◆ WRITTEN EXERCISE: Write the material out again in full, word for word. Do not include the pictures.

++++++

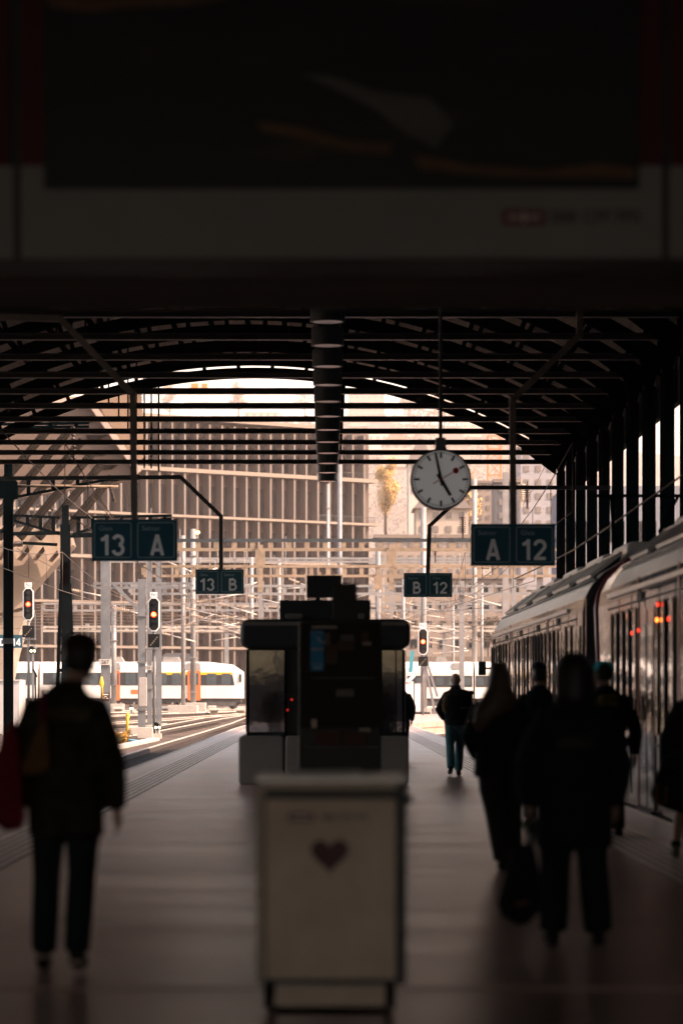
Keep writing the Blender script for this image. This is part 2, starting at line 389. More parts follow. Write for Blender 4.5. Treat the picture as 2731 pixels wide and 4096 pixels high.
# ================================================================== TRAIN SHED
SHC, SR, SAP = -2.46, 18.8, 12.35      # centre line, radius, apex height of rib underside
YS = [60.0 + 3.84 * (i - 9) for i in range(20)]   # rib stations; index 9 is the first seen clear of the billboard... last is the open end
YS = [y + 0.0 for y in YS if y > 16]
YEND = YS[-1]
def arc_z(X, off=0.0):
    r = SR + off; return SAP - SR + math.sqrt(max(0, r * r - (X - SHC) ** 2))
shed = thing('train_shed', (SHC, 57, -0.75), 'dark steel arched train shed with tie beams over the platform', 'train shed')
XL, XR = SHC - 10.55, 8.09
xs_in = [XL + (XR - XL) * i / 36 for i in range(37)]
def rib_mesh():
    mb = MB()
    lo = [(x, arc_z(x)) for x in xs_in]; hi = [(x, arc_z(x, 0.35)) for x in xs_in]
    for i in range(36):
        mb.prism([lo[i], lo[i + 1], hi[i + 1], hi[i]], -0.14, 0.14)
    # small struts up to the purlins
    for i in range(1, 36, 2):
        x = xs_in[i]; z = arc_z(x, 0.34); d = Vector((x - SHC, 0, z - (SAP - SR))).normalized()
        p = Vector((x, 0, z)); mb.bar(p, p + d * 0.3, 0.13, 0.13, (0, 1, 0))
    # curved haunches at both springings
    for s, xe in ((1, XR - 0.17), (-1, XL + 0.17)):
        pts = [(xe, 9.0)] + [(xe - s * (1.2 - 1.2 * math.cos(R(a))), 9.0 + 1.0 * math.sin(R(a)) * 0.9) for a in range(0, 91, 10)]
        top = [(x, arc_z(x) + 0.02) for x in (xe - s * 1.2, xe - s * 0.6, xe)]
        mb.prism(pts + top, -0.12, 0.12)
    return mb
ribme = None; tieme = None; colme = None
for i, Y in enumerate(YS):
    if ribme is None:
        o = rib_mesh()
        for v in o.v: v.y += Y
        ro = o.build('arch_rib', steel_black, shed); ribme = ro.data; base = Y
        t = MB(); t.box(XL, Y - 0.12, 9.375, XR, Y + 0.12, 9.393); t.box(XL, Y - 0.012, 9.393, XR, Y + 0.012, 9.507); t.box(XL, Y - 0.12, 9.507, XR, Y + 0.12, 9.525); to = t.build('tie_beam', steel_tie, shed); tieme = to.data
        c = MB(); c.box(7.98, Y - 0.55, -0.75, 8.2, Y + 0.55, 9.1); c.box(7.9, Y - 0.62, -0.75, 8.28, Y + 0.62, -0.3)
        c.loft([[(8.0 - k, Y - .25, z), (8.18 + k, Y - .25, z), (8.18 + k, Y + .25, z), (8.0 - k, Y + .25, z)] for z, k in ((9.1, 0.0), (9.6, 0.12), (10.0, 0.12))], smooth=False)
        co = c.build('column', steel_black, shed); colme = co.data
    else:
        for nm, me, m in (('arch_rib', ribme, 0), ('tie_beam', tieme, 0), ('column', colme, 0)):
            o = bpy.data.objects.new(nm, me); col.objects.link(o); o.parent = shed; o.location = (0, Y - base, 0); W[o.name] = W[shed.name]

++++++

◆ WRITTEN ANSWER:
Keep writing the Blender script for this image. This is part 2, starting at line 389. More parts follow. Write for Blender 4.5. Treat the picture as 2731 pixels wide and 4096 pixels high.
# ================================================================== TRAIN SHED
SHC, SR, SAP = -2.46, 18.8, 12.35      # centre line, radius, apex height of rib underside
YS = [60.0 + 3.84 * (i - 9) for i in range(20)]   # rib stations; index 9 is the first seen clear of the billboard... last is the open end
YS = [y + 0.0 for y in YS if y > 16]
YEND = YS[-1]
def arc_z(X, off=0.0):
    r = SR + off; return SAP - SR + math.sqrt(max(0, r * r - (X - SHC) ** 2))
shed = thing('train_shed', (SHC, 57, -0.75), 'dark steel arched train shed with tie beams over the platform', 'train shed')
XL, XR = SHC - 10.55, 8.09
xs_in = [XL + (XR - XL) * i / 36 for i in range(37)]
def rib_mesh():
    mb = MB()
    lo = [(x, arc_z(x)) for x in xs_in]; hi = [(x, arc_z(x, 0.35)) for x in xs_in]
    for i in range(36):
        mb.prism([lo[i], lo[i + 1], hi[i + 1], hi[i]], -0.14, 0.14)
    # small struts up to the purlins
    for i in range(1, 36, 2):
        x = xs_in[i]; z = arc_z(x, 0.34); d = Vector((x - SHC, 0, z - (SAP - SR))).normalized()
        p = Vector((x, 0, z)); mb.bar(p, p + d * 0.3, 0.13, 0.13, (0, 1, 0))
    # curved haunches at both springings
    for s, xe in ((1, XR - 0.17), (-1, XL + 0.17)):
        pts = [(xe, 9.0)] + [(xe - s * (1.2 - 1.2 * math.cos(R(a))), 9.0 + 1.0 * math.sin(R(a)) * 0.9) for a in range(0, 91, 10)]
        top = [(x, arc_z(x) + 0.02) for x in (xe - s * 1.2, xe - s * 0.6, xe)]
        mb.prism(pts + top, -0.12, 0.12)
    return mb
ribme = None; tieme = None; colme = None
for i, Y in enumerate(YS):
    if ribme is None:
        o = rib_mesh()
        for v in o.v: v.y += Y
        ro = o.build('arch_rib', steel_black, shed); ribme = ro.data; base = Y
        t = MB(); t.box(XL, Y - 0.12, 9.375, XR, Y + 0.12, 9.393); t.box(XL, Y - 0.012, 9.393, XR, Y + 0.012, 9.507); t.box(XL, Y - 0.12, 9.507, XR, Y + 0.12, 9.525); to = t.build('tie_beam', steel_tie, shed); tieme = to.data
        c = MB(); c.box(7.98, Y - 0.55, -0.75, 8.2, Y + 0.55, 9.1); c.box(7.9, Y - 0.62, -0.75, 8.28, Y + 0.62, -0.3)
        c.loft([[(8.0 - k, Y - .25, z), (8.18 + k, Y - .25, z), (8.18 + k, Y + .25, z), (8.0 - k, Y + .25, z)] for z, k in ((9.1, 0.0), (9.6, 0.12), (10.0, 0.12))], smooth=False)
        co = c.build('column', steel_black, shed); colme = co.data
    else:
        for nm, me, m in (('arch_rib', ribme, 0), ('tie_beam', tieme, 0), ('column', colme, 0)):
            o = bpy.data.objects.new(nm, me); col.objects.link(o); o.parent = shed; o.location = (0, Y - base, 0); W[o.name] = W[shed.name]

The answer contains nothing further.